What are the pros and cons of no-deposit home loans?

It’s no longer possible to get a no-deposit home loan in Australia. In some circumstances, you might be able to take out a mortgage with a 5 per cent deposit – but before you do so, it’s important to weigh up the pros and cons.

The big advantage of borrowing 95 per cent (also known as a 95 per cent home loan) is that you get to buy your property sooner. That may be particularly important if you plan to purchase in a rising market, where prices are increasing faster than you can accumulate savings.

But 95 per cent home loans also have disadvantages. First, the 95 per cent home loan market is relatively small, so you’ll have fewer options to choose from. Second, you’ll probably have to pay LMI (lender’s mortgage insurance). Third, you’ll probably be charged a higher interest rate. Fourth, the more you borrow, the more you’ll ultimately have to pay in interest. Fifth, if your property declines in value, your mortgage might end up being worth more than your home.
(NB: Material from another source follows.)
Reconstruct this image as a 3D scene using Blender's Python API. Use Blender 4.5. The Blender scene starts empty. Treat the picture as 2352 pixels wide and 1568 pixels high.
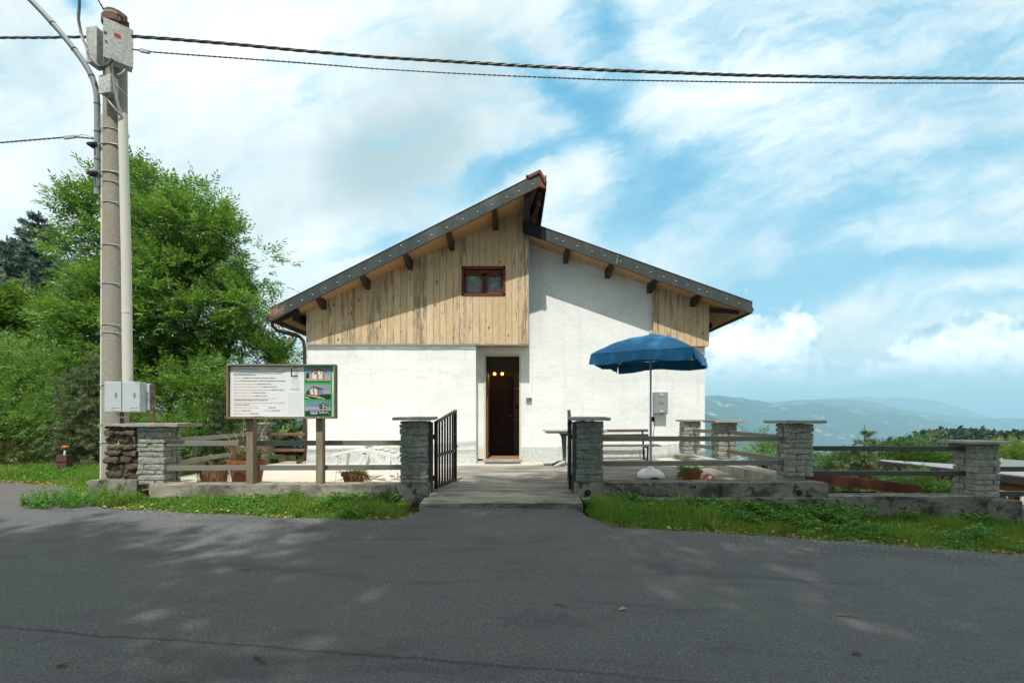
import bpy, math, random
import numpy as np
from mathutils import Vector, Matrix

random.seed(7); RNG = np.random.default_rng(7)
scn = bpy.context.scene
F, CX, CY, EYE = 1110.0, 1176.0, 965.0, 1.5

def P(px, py, Y):
    return ((px-CX)/F*Y, Y, EYE+(CY-py)/F*Y)

# ------------------------------------------------------------------ camera
cam_d = bpy.data.cameras.new('camera'); cam = bpy.data.objects.new('camera', cam_d)
scn.collection.objects.link(cam); scn.camera = cam
cam.location = (0, 0, EYE); cam.rotation_euler = (math.radians(90), 0, 0)
cam_d.sensor_width = 36; cam_d.lens = F/2352*36
cam_d.shift_y = (CY-784)/2352; cam_d.clip_start = 0.05; cam_d.clip_end = 120000
scn.view_settings.view_transform = 'Standard'; scn.view_settings.look = 'None'
scn.view_settings.exposure = 0.56; scn.view_settings.gamma = 1; scn.view_settings.use_curve_mapping = False
scn.cycles.use_denoising = True
scn.cycles.max_bounces = 8; scn.cycles.transparent_max_bounces = 12
scn.cycles.caustics_reflective = False; scn.cycles.caustics_refractive = False
scn.cycles.sample_clamp_indirect = 4.0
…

What is a split home loan?

A split loan lets you fix a portion of your loan, and leave the remainder on a variable rate so you get a bet each way on fixed and variable rates. A split loan is a good option for someone who wants the peace of mind that regular repayments can provide but still wants to retain some of the additional features variable loans typically provide such as an offset account. Of course, with most things in life, split loans are still a trade-off. If the variable rate goes down, for example, the lower interest rates will only apply to the section that you didn’t fix.